Liverpool weather: Met Office issues yellow status weather warning for fog - Mersey Ferries disrupted

The Met Office has said bus and train times could be delayed as a direct result of the fog.

A yellow status Met Office weather warning is in place for Liverpool. The alert was issued shortly before 2am on Tuesday and will remain active up until 11am.

“Areas of fog, dense in places, have developed and will be stubborn to clear through much of this morning,” reads the warning on the official Met Office website.

“Whilst some fog is likely to persist all day, many places will see this lifting into low cloud or clear by this afternoon.”

Mersey Ferries confirmed that early morning services have been suspended due to the fog, although some commuters services resumed from 9am. Check the social media feed for the latest updates.

What to expect:

  • Slower journey times with delays to bus and train services possible.
  • There is a chance of delays or cancellations to flights.

How fog affects travel

Fog is a major travel hazard which can lead to problems of visibility when travelling.

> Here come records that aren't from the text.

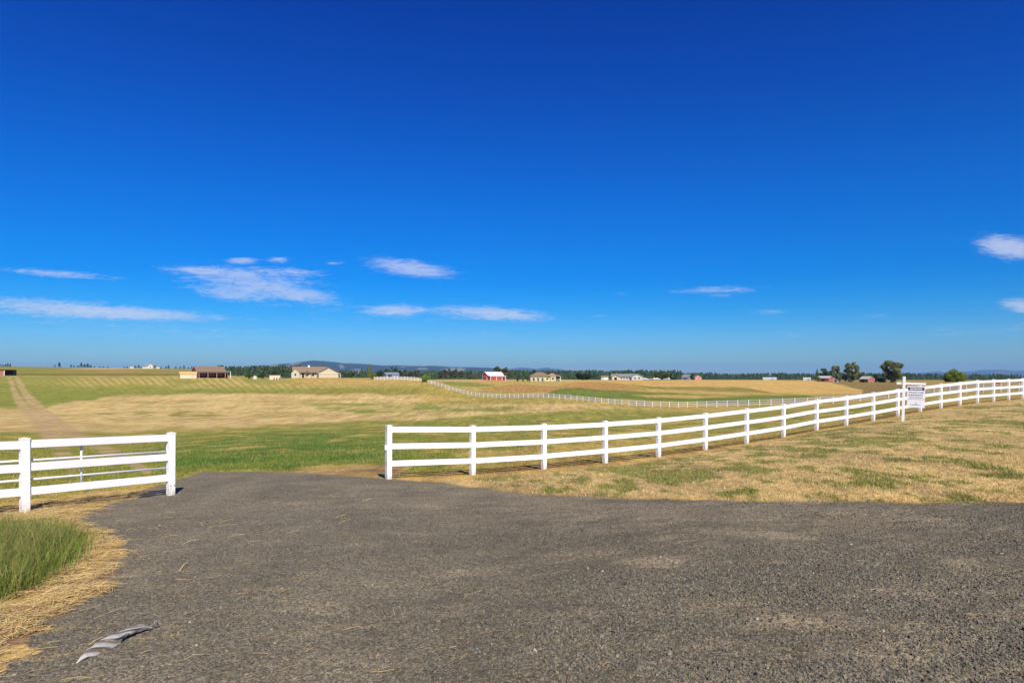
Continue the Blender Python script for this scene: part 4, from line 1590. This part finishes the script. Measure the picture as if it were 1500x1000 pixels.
T('bush', 'round green bush left of the tiny white pump house', 365, 544.6, 552, 12, 300, 'bush', G_green, cat='bush')
T('bush', 'low dark bush right of the tiny white pump house', 383, 546.8, 552, 10, 300, 'bush', G_dark, cat='bush')
T('tree', 'dark tree rising just behind the low pale animal shed', 401.5, 540.5, 549, 9, 335, 'broad', G_dark * 1.1)
T('bush', 'dark bushy tree right of the cream house', 515, 543.5, 553, 10, 320, 'broad', G_green * .8)
T('conifer_tree', 'shorter green tree left of the tall pointed tree on the crest', 530, 539.5, 552, 9, 318, 'conifer', G_green)
T('conifer_tree', 'tall pointed olive tree behind the bright crest bush', 540.5, 533.5, 553, 11, 322, 'conifer', G_cotton, dens=1.3)
T('bush', 'bright green bush at the left end of the crest fence', 547.5, 546.5, 556, 14, 272, 'bush', G_bright * .85, cat='bush', dens=1.4)
T('bush', 'round yellow green bush standing where the white fence turns downhill', 622.5, 546, 561, 15.5, 247, 'bush', G_bright, cat='bush', dens=2.0)
gb = 'trees behind the blue grey metal building'
for px, yt, wd, k, lab in ((556, 541, 11, G_dark, 'dark tree left of the blue grey metal building'), (566, 539, 11, G_dark * 1.2, 'dark tree above the left end of the metal building'),
                           (577, 536, 15, G_green * .8, 'tallest round tree behind the blue grey metal building'), (587, 541, 9, G_dark, 'dark tree right of the metal building roof'),
                           (593.5, 540, 8, G_grey * .7, 'grey green tree second right of the metal building'), (601, 540, 9, G_grey * .7, 'grey green tree above the middle of the crest fence'),
                           (609, 540.6, 9, G_grey * .65, 'grey green tree left of the yellow green bush')):
    T('tree', lab, px, yt, 552, wd, 440, 'broad', k, group=gb, dens=.7)
gc = 'grey green trees of the clump left of the bright red barn'
for px, yt, wd, lab in ((645, 544, 9, 'low tree at the left end of the clump left of the red barn'), (652, 540, 10, 'second tree from the left in the clump left of the red barn'),
                        (660, 538, 11, 'tallest tree of the clump left of the bright red barn'), (668, 538.6, 11, 'broad tree right of the tallest in the clump by the red barn'),
                        (676, 541.5, 9, 'tree at the right end of the clump left of the red barn')):
    T('tree', lab, px, yt, 553, wd, 560, 'broad', G_grey * .62, group=gc, dens=.7)
T('bush', 'pale green bush close to the left wall of the bright red barn', 694, 546.5, 554, 13, 540, 'bush', G_grey * .9, cat='bush', dens=.7)
T('tree', 'large grey green tree rising behind the white barn roof', 728, 534.4, 554, 17, 520, 'cotton', G_grey * .8)
T('tree', 'large half bare tree at the right of the white barn roof', 740, 536.2, 554, 16, 515, 'cotton', G_grey)
T('tree', 'smaller grey tree right of the bright red barn', 749, 541, 554, 8, 530, 'broad', G_grey * .8, dens=.6)
T('tree', 'round tree rising behind the yellow house roof', 783, 540.6, 553, 14, 560, 'broad', G_dark * 1.4, dens=.8)
T('tree', 'broad very dark dense tree alone at the wheat edge', 851, 544.2, 556, 16, 470, 'dense', G_dark * .8)
T('tree', 'very dark dense tree joined to the right of the broad one', 861, 544.8, 556, 14, 472, 'dense', G_dark * .85)
gsx = 'small shrubs planted around the yellow house'
for px, yt, wd, lab in ((758, 553.5, 6, 'leftmost small shrub on the lawn left of the yellow house'), (766, 553.8, 5, 'small shrub midway between red barn and yellow house'),
                        (773, 550.6, 6, 'tall shrub at the left corner of the yellow house'), (782, 555.2, 4, 'small shrub under the left windows of the yellow house'),
                        (788, 556, 4, 'small shrub under the middle of the yellow house wall'), (795, 556.6, 5, 'small shrub at the right end of the yellow house wall')):
    T('shrub', lab, px, yt, 558, wd, 393, 'bush', G_dark, cat='shrub', group=gsx, dens=.4)
gr_ = 'dense green trees right of the long white house'
for px, yt, wd, kd, k, lab in ((957, 551.5, 13, 'bush', G_bright * .7, 'bright low tree beside the right gable of the long white house'),
                               (965, 543.6, 15, 'dense', G_green, 'broad dense green tree right of the long white house'),
                               (973.5, 545.5, 12, 'dense', G_green * .75, 'dense green tree in the middle of the group right of the long house'),
                               (978, 540.8, 10, 'broad', G_cotton * .9, 'tallest tree of the group right of the long white house'),
                               (982.8, 543.5, 5, 'conifer', G_pine, 'narrow pointed tree at the right of that dense group'),
                               (987.5, 552.8, 7, 'bush', G_dark, 'small dark bush right of the dense group beyond the wheat')):
    T('tree', lab, px, yt, 558, wd, 530, kd, k, group=gr_, dens=.8)
T('tree', 'round olive tree behind the left half of the long grey roof', 915, 544.6, 556, 16, 640, 'broad', G_green * .9, dens=.7)
T('tree', 'round olive tree behind the right half of the long grey roof', 929, 545.4, 556, 13, 640, 'broad', G_green * .8, dens=.7)
T('tree', 'dark round tree between the small grey and rose houses', 1013.5, 547.6, 556, 8, 600, 'dense', G_dark, dens=.5)
T('conifer_tree', 'narrow tree at the left end of the farm trees', 1197, 540.6, 557, 7, 450, 'conifer', G_cotton * .7)
T('tree', 'rounded dark tree behind the faded red barn roof', 1206, 538, 557, 14, 452, 'broad', G_green * .8)
T('tree', 'lower tree behind the middle of the faded red barn', 1214, 541, 557, 11, 448, 'broad', G_green * .9)
T('cottonwood_tree', 'tall loose tree above the right end of the faded red barn', 1223.5, 532, 557, 18, 455, 'cotton', G_cotton)
T('bush', 'olive bush in front of the left end of the faded barn', 1199, 551.5, 558, 10, 412, 'bush', G_cotton, cat='bush')
T('cottonwood_tree', 'large bushy cottonwood left of the small grey roofed red barn', 1248, 527.4, 560, 27, 412, 'cotton', G_cotton, dens=1.5)
T('tree', 'low dark tree at the left foot of the bushy cottonwood', 1238, 546, 560, 9, 418, 'broad', G_dark * 1.2)
T('tree', 'low dark tree between the bushy cottonwood and the small red barn', 1260, 545.5, 560, 8, 416, 'broad', G_dark * 1.2)
T('tree', 'dark bushy tree just right of the small red barn', 1280, 548, 560, 12, 420, 'dense', G_dark)
T('bush', 'low dark hedge bush left of the foot of the great cottonwood', 1291, 553.6, 560, 13, 418, 'dense', G_dark * .9, cat='bush')
T('cottonwood_tree', 'great spreading cottonwood with forked limbs above the hanging sign', 1307, 525, 561, 37, 405, 'cotton', G_cotton * .9, dens=2.0)
T('tree', 'round bright green tree behind the fence right of the sign', 1398, 541.4, 564, 31, 290, 'dense', G_bright * .8, dens=2.0)
T('bush', 'dark bush at the left foot of the round bright green tree', 1388, 551, 564, 12, 294, 'dense', G_dark, cat='bush')


# ------------------------------------------------------------------ far woods, each one mass
def wood_mass(name, label, spans, seed, colr):
    R_ = np.random.default_rng(seed)
    VV, QQ, CC = [], [], []
    base = 0
    for x0, x1, z0, z1, yt0, yt1, cnt in spans:
        px = R_.uniform(x0, x1, cnt)
        Z = R_.uniform(z0, z1, cnt)
        X = (px - CX) / FPX * Z
        G = ground_smooth(X, Z)
        lump = fbm(px / 18, px * 0, 3, seed)
        yt = yt0 + (yt1 - yt0) * R_.random(cnt) ** 1.0 + 3.2 * (.5 - lump)
        top = EYE + (HY - yt) / FPX * Z
        for i in range(cnt):
            H = max(top[i] - G[i], 4)
            rad = H * R_.uniform(.20, .36)
            n = 34
            f = (np.arange(n) + R_.random(n)) / n
            rc = rad * (1 - f) ** .8 * (.6 + .7 * R_.random(n)) + .1
            th_ = R_.random(n) * 2 * PI
            C = np.stack([X[i] + np.cos(th_) * rc * .7, Z[i] + np.sin(th_) * rc * .7, G[i] + H * (.02 + .96 * f)], 1)
            Nn = np.stack([np.cos(th_), np.sin(th_), np.full(n, .5)], 1)
            V, Q = leaf_quads(C, Nn, H * .10, R_)
            VV.append(V)
            QQ.append(Q + base)
            base += len(V)
            CC.append(np.repeat((colr * R_.uniform(.7, 1.4) * (1 + R_.normal(0, .08, 3)))[None] * R_.uniform(.8, 1.2, (n, 1)), 4, 0))
    o = mesh_np(name, np.concatenate(VV), np.concatenate(QQ), M_leaf, np.clip(np.concatenate(CC), .003, .4), False)
    return tag(o, label, 'forest', None, 'stuff')


wood_mass('pine_belt', 'belt of dark pines behind the barn and the cream house', [(318, 440, 480, 640, 535, 543, 420), (300, 345, 560, 640, 538, 543, 40), (430, 520, 560, 700, 541, 547, 150), (500, 640, 600, 760, 542, 549, 200)], 5, G_pine * 2.7)
wood_mass('forest', 'long dark band of far pine forest along the horizon', [(600, 1000, 950, 1400, 542, 549, 1500), (980, 1340, 1000, 1400, 545.5, 550, 1500), (1330, 1760, 900, 1300, 547, 553, 1100), (1438, 1700, 430, 520, 556, 559, 130), (745, 850, 640, 760, 543.5, 550, 130)], 6, G_pine * 2.7)
wood_mass('hilltop_wood', 'strip of dark trees on the hilltop at the left edge', [(-160, 17, 800, 880, 531.5, 535.5, 140)], 8, G_pine)

# ------------------------------------------------------------------ grass, straw and stones in the near range


def blades(name, label, X, Z, hgt, wid, lean, colr, cat='grass', tip=0.0):
    """one bent blade of two quads-worth of triangles per point"""
    n = len(X)
    R_ = np.random.default_rng(len(X))
    G = ground_smooth(X, Z)
    c, gm, wh, tr, sand, vg, lv, _, _ = land(X, Z, G)
    G = G + relief(X, Z, gm, sand) - .01
    a = R_.random(n) * 2 * PI
    dx, dy = np.cos(a), np.sin(a)
    b = R_.random(n) * 2 * PI
    lx, ly = np.cos(b) * lean * hgt, np.sin(b) * lean * hgt
    w2 = wid / 2
    P0 = np.stack([X - dx * w2, Z - dy * w2, G], 1)
    P1 = np.stack([X + dx * w2, Z + dy * w2, G], 1)
    P2 = np.stack([X + dx * w2 * .7 + lx * .35, Z + dy * w2 * .7 + ly * .35, G + hgt * .6], 1)
    P3 = np.stack([X - dx * w2 * .7 + lx * .35, Z - dy * w2 * .7 + ly * .35, G + hgt * .6], 1)
    P4 = np.stack([X + lx, Z + ly, G + hgt * np.sqrt(np.maximum(1 - lean ** 2 * .5, .1))], 1)
    V = np.stack([P0, P1, P2, P3, P4], 1).reshape(-1, 3)
    i = np.arange(n) * 5
    F4 = np.concatenate([np.stack([i, i + 1, i + 2], 1), np.stack([i, i + 2, i + 3], 1), np.stack([i + 3, i + 2, i + 4], 1)])
    cc = np.repeat(np.clip(colr, .004, .8), 5, 0)
    if tip:
        dry_tip = np.array((.40, .31, .14))
        cc[4::5] = cc[4::5] * (1 - tip) + dry_tip * tip
    o = mesh_np(name, V, F4, M_blade, cc, False)
    return tag(o, label, cat, None, 'stuff')


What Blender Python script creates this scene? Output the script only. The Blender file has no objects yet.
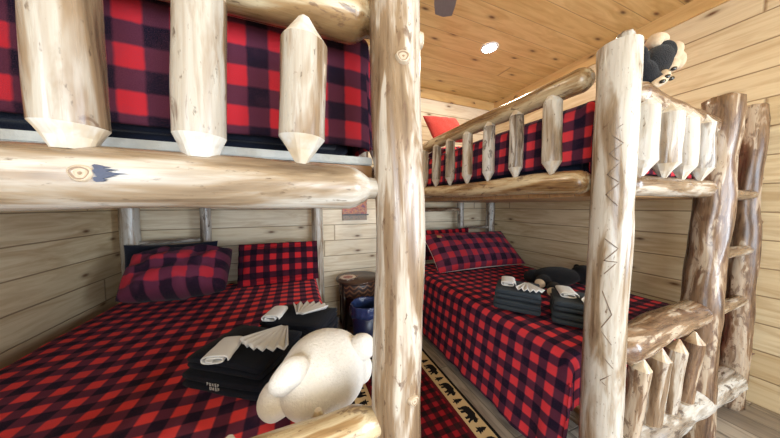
import bpy, bmesh, math, random
from mathutils import Vector, Matrix, noise, Quaternion
V = Vector
PI = math.pi
col = bpy.context.scene.collection
sc = bpy.context.scene

# ------------------------------------------------------------------ nodes
def srgb(r, g, b):
    f = lambda c: (c/255/12.92) if c/255 <= .04045 else ((c/255+.055)/1.055)**2.4
    return (f(r), f(g), f(b), 1)

class NT:
    def __init__(s, name):
        s.m = bpy.data.materials.new(name); s.m.use_nodes = True
        s.t = s.m.node_tree; s.n = s.t.nodes; s.l = s.t.links
        s.b = s.n['Principled BSDF']
    def new(s, typ, **kw):
        x = s.n.new(typ)
        for k, v in kw.items(): setattr(x, k, v)
        return x
    def put(s, sock, v):
        if isinstance(v, bpy.types.NodeSocket): s.l.new(v, sock)
        else: sock.default_value = v
    def math(s, op, a, b=None, c=None):
        x = s.new('ShaderNodeMath', operation=op)
        s.put(x.inputs[0], a)
        if b is not None: s.put(x.inputs[1], b)
        if c is not None: s.put(x.inputs[2], c)
        return x.outputs[0]
    def coord(s, which='Object'): return s.new('ShaderNodeTexCoord').outputs[which]
    def sep(s, v):
        x = s.new('ShaderNodeSeparateXYZ'); s.l.new(v, x.inputs[0]); return x.outputs
    def comb(s, x, y, z):
        c = s.new('ShaderNodeCombineXYZ')
        for i, v in enumerate((x, y, z)): s.put(c.inputs[i], v)
        return c.outputs[0]
    def noise(s, vec, scale=5, detail=3, rough=.5, dist=0):
        x = s.new('ShaderNodeTexNoise'); s.l.new(vec, x.inputs['Vector'])
        x.inputs['Scale'].default_value = scale; x.inputs['Detail'].default_value = detail
        x.inputs['Roughness'].default_value = rough; x.inputs['Distortion'].default_value = dist
        return x.outputs['Fac']
    def ramp(s, f, stops):
        x = s.new('ShaderNodeValToRGB'); s.l.new(f, x.inputs[0])
        e = x.color_ramp.elements
        while len(e) < len(stops): e.new(.5)
        for i, (p, c) in enumerate(stops):
            e[i].position = p
            e[i].color = c if hasattr(c, '__len__') else (c, c, c, 1)
        return x.outputs[0]
    def mix(s, f, a, b, mode='MIX'):
        x = s.new('ShaderNodeMix', data_type='RGBA', blend_type=mode)
        s.put(x.inputs[0], f); s.put(x.inputs[6], a); s.put(x.inputs[7], b)
        return x.outputs[2]
    def wn(s, a, b=0.0):
        x = s.new('ShaderNodeTexWhiteNoise', noise_dimensions='2D')
        s.l.new(s.comb(a, b, 0.0), x.inputs['Vector']); return x.outputs['Value']
    def bump(s, h, strength=.3, dist=.01):
        x = s.new('ShaderNodeBump'); s.l.new(h, x.inputs['Height'])
        x.inputs['Strength'].default_value = strength; x.inputs['Distance'].default_value = dist
        s.l.new(x.outputs[0], s.b.inputs['Normal'])
    def out(s, color, rough=.5, spec=.5, sheen=0):
        s.put(s.b.inputs['Base Color'], color); s.put(s.b.inputs['Roughness'], rough)
        s.b.inputs['Specular IOR Level'].default_value = spec
        if sheen:
            s.b.inputs['Sheen Weight'].default_value = sheen
            s.b.inputs['Sheen Roughness'].default_value = .45
        return s.m

def plain(name, c, rough=.5, spec=.5, bump=0, bscale=60, sheen=0, metal=0):
    n = NT(name); co = n.coord()
    f = n.noise(co, bscale, 3)
    c2 = tuple(x*.8 for x in c[:3])+(1,)
    n.out(n.mix(f, c2, c), rough, spec, sheen)
    n.b.inputs['Metallic'].default_value = metal
    if bump: n.bump(f, bump, .01)
    return n.m

BW = .2145
def boards(name, along, across, cols, width=BW, length=3.4, knots=True, rough=.38, groove=.012, gdark=(.16,.09,.04,1), grain=1.0):
    n = NT(name); P = n.sep(n.coord()); a, c = P[along], P[across]
    q = n.math('DIVIDE', c, width); idx = n.math('FLOOR', q); fr = n.math('FRACT', q)
    off = n.math('MULTIPLY', n.wn(idx, 3.7), length)
    la = n.math('DIVIDE', n.math('ADD', a, off), length); li = n.math('FLOOR', la); lf = n.math('FRACT', la)
    rnd = n.wn(idx, li); rnd2 = n.wn(n.math('ADD', idx, 17.3), li)
    gv = n.comb(n.math('ADD', n.math('MULTIPLY', a, 1.1), n.math('MULTIPLY', rnd, 37)), n.math('MULTIPLY', c, 9), n.math('MULTIPLY', rnd2, 9))
    g1 = n.noise(gv, 1.6, 4, .55, 1.2)
    gv2 = n.comb(n.math('MULTIPLY', a, 2), n.math('MULTIPLY', c, 90), rnd)
    g2 = n.noise(gv2, 1, 2)
    base = n.ramp(rnd, [(0, cols[0]), (.5, cols[1]), (1, cols[2])])
    cc = n.mix(n.ramp(g1, [(.42, 0), (.72, .65*grain)]), base, cols[3])
    cc = n.mix(n.math('MULTIPLY', n.math('SUBTRACT', g2, .35), .35*grain), cc, cols[3])
    if knots:
        kv = n.comb(n.math('ADD', n.math('MULTIPLY', a, 2.1), n.math('MULTIPLY', rnd, 13)), n.math('ADD', n.math('MULTIPLY', c, 5.5), n.math('MULTIPLY', idx, 3.37)), 0.0)
        vo = n.new('ShaderNodeTexVoronoi', voronoi_dimensions='2D'); n.l.new(kv, vo.inputs['Vector']); vo.inputs['Scale'].default_value = 1
        ms = n.math('GREATER_THAN', n.sep(vo.outputs['Color'])[0], .62)
        k = n.math('MULTIPLY', n.ramp(vo.outputs['Distance'], [(.02, 1), (.06, .7), (.10, .25), (.2, 0)]), ms)
        cc = n.mix(k, cc, (.13, .06, .025, 1))
    e = n.math('MINIMUM', fr, n.math('SUBTRACT', 1, fr))
    gl = n.ramp(e, [(groove, 1), (groove*2.6, 0)])
    e2 = n.math('MINIMUM', lf, n.math('SUBTRACT', 1, lf))
    jl = n.ramp(e2, [(.0006, 1), (.0014, 0)])
    line = n.math('MAXIMUM', gl, jl)
    cc = n.mix(n.math('MULTIPLY', line, .75), cc, gdark)
    n.out(cc, rough, .4)
    n.bump(n.math('SUBTRACT', n.math('MULTIPLY', g2, .06), line), .5, .006)
    return n.m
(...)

Fog tends to be more of an issue in colder periods. It is far less likely to affect summer travel but can occur in spring and autumn - at the beginning and end of the main holiday season. Things to bear in mind when planning your journey are that fog can be very localised, so may not be apparent when you set off, and it can affect air travel and the roads in different ways.

How thick is fog?

The official definition of fog is a visibility of less than 1,000 m. This limit is appropriate for aviation purposes, but for the general public and motorists an upper limit of 200 m is more realistic. Severe disruption to road transport occurs when the visibility falls below 50 m. Useful labels for these three categories are aviation fog, thick fog and dense fog.

How do we forecast fog?

It can be very tricky to forecast fog. Fog forms when moisture in the air is cooled to its ‘dew point’. This is the temperature at which air will condense from water vapour into water droplets. This is the same effect you get when warm moist air comes into contact with a cold bathroom mirror. While vapour is relatively transparent, droplets reflect light and therefore reduce visibility. When this reduction in visibility gets below 1,000 metres it officially becomes fog.

Fog that affects us in cooler season

Fog usually occurs in the late autumn and winter months, when conditions tend to be colder, and nights are longer. This type of fog forms as a result of clear skies and light winds. The land cools overnight and this reduces the ability of the air to hold moisture, allowing condensation and fog to occur.

The fog will often disperse after sunrise, but in some circumstances can last well into the afternoon, and even persist for days on end. This is most likely during January and February, and can cause severe disruption at airports, as well as on roads and for other types of transport.

A pilot boat passes the Liver Building in Liverpool, north-west England on April 07, 2015 as fog covers the River Mersey. AFP PHOTO/PAUL ELLIS (Photo credit should read PAUL ELLIS/AFP via Getty Images)

Travel disruption due to fog

Fog can particularly affect road and air travel due to reduced visibility.

According to the Highway Code headlights should be used when visibility is below 100 metres. Before setting off on a foggy journey, drivers should make sure their lights - especially fog lights - are working properly.